:: Work to do ::
Type again, exactly, the lines below from the start through the line that includes "PI = math.pi".

:: Source excerpt ::

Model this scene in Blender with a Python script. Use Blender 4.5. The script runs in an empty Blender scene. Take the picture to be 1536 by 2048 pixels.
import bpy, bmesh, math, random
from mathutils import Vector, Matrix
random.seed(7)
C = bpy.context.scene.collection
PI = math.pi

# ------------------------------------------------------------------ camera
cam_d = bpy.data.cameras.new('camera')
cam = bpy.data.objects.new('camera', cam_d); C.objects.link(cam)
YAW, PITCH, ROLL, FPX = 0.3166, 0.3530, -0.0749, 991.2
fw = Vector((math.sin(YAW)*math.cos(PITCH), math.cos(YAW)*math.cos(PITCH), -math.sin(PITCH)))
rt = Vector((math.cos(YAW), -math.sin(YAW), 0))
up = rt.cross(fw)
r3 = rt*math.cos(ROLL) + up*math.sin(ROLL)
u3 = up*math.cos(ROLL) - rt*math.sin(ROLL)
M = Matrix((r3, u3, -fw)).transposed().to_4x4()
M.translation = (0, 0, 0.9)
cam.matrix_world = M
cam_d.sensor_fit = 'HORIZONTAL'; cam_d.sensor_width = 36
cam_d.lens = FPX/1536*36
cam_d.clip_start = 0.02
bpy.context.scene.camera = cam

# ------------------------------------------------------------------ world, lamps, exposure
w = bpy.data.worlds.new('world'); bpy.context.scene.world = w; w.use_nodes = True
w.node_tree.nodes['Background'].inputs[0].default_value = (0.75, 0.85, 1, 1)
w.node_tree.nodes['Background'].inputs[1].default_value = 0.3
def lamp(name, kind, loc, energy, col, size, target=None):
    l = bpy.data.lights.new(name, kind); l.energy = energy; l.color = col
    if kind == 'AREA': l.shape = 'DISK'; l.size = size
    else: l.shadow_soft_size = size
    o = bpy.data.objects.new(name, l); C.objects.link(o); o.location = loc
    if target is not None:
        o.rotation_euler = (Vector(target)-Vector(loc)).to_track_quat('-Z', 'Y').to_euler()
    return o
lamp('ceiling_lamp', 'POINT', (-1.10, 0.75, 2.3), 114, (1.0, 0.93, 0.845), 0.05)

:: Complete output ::
Model this scene in Blender with a Python script. Use Blender 4.5. The script runs in an empty Blender scene. Take the picture to be 1536 by 2048 pixels.
import bpy, bmesh, math, random
from mathutils import Vector, Matrix
random.seed(7)
C = bpy.context.scene.collection
PI = math.pi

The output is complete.